Poutine, grand gagnant de la Coupe du monde ?
Le président de la FIFA, Gianni Infantino, a estimé que la Coupe du monde de football 2018 en Russie a été la meilleure de l'histoire de la compétition. Vladimir Poutine a déclaré pour sa part que le Mondial a permis de faire mentir enfin les clichés sur la Russie. Les chroniqueurs ne sont pourtant pas certains que le président russe ait réussi son "opération de séduction".
La politique et les problèmes laissés sur la touche
On a le sentiment, du côté de Corriere del Ticino, que le Mondial a eu lieu sous cloche :
«Avec la victoire de la France et la fête au stade Loujniki s'achève la 'plus belle Coupe du monde de tous les temps', comme l'a affirmé Gianni Infantino. La formule du président de la FIFA est indubitablement exagérée, et résulte des liens étroits qu'il entretient avec la Russie, et notamment avec Vladimir Poutine. La politique et les problèmes n'avaient pas droit de cité sous la cloche de verre placée sur le Mondial et ses protagonistes. Jamais les opposants de Poutine et les nombreux journalistes emprisonnés n'ont été évoqués, pas plus que les droits de l'homme ou la question ukrainienne. Le président russe a remporté la partie. Fort d'une compétition tout-à-fait réussie et porté par un consensus général, il peut désormais recevoir Donald Trump.»
Une victoire de la Russie
Dans L'Obs, le journaliste Pierre Haski estime que le Mondial reflète la nouvelle donne géopolitique :
«C'est juste le reflet d'un monde nouveau dans lequel les 'disrupteurs' de l'ordre international sont capables de survivre et même de prospérer. Il faut dire que Vladimir Poutine profite aussi de la décomposition de ce qu'on appelait autrefois 'l'Occident', qu'il a lui-même contribué à provoquer en poussant ses pions dans les processus électoraux. … A côté du caractère intempestif de Donald Trump, comme ont pu le constater ses 'alliés' du G7 la semaine dernière, Vladimir Poutine peut se présenter comme un modèle de stabilité et de prévisibilité. Il n'a pas besoin d'une victoire de l'équipe russe pour l'emporter : c'est déjà fait.»
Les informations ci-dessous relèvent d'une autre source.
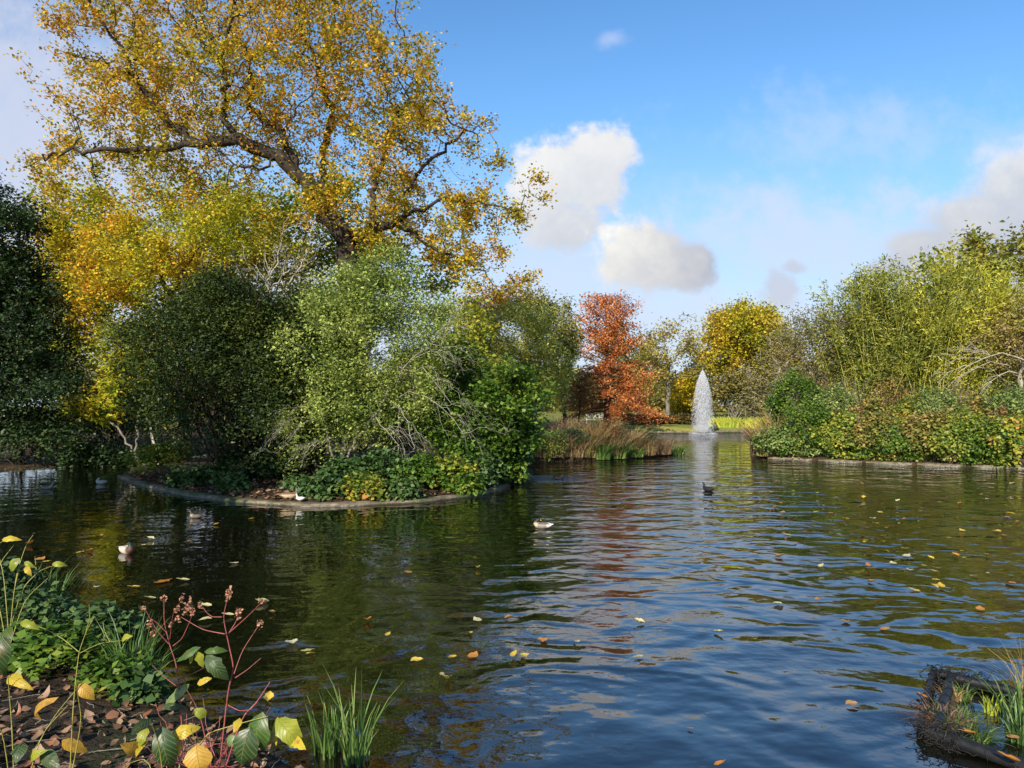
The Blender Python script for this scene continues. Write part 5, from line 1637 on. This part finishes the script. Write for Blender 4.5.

Le football n'efface pas les divisions
On ne peut considérer la compétition comme un succès de propagande, estime pour sa part De Volkskrant :
«Les craintes de l'Ouest ne se sont pas vérifiées, notamment parce que Poutine est resté discret, contrairement au dictateur argentin Videla en 1978. Le Mondial a donc davantage été une propagande favorable au peuple russe, aux Russes lambda, qui, après les victoires inattendues du onze national, ont partagé leurs célébrations avec les supporters du monde entier. ... Maintenant que le tournoi est terminé, la géopolitique fera son retour, et la Russie et l'Occident se trouveront à nouveau dos à dos. Quelques matchs de football ne suffisent pas à estomper les lignes de fracture nationales et internationales.»
Retour à un quotidien servile
L'intermède de la Coupe du monde n'a rien changé au climat répressif en Russie, fait remarquer Novaïa Gazeta :
«Il importait au pouvoir étatique de donner l'illusion, pendant le mondial, d'une société ouverte libre et bienveillante, qui reçoit ses hôtes les bras ouverts. Il faut reconnaître qu'il y est parvenu à merveille. Mais on a montré également que notre cordialité avait des limites bien définies. On peut boire et faire la fête tant qu'on veut. Mais dès lors que l'on se fend d'un geste ou d'une déclaration politique, on se fait aussitôt taper sur les doigts ou sur les dents. ... Les habitants de ce pays ne sont pas idiots, ils savent bien que la fête est terminée et que les Mexicains sont partis. Et que nous serons à nouveau confrontés à des autorités dont le seul souci est d'exploiter la population tout en la maintenant dans un état de docilité et d'humilité.»
La barre sera haute pour le Qatar
El Mundo dresse un bilan sans faute pour la Russie et son organisation, en dépit des réserves émises en amont :
«La logistique du mondial a fonctionné à la perfection. Premièrement, il n'y a pas eu de problème notable, surtout au chapitre de la sécurité : il n'y a eu aucune agression ou affrontement entre supporters d'équipes adverses. Deuxièmement, l'utilisation des nouvelles technologies a été réussie, notamment l'assistance vidéo à l'arbitrage (VAR), pour moderniser le football. Troisièmement, les stades, dans lesquels le gouvernement russe a investi 3,4 milliards d'euros, étaient d'un haut niveau de fonctionnalité. ... Le Qatar sera le premier pays organisateur d'un mondial en hiver et sans déplacements sur de longues distances. La FIFA a désormais pour mission de garantir une compétition qui puisse se mesurer à la prestation russe en termes d'organisation, de sécurité et de nombre de spectateurs.»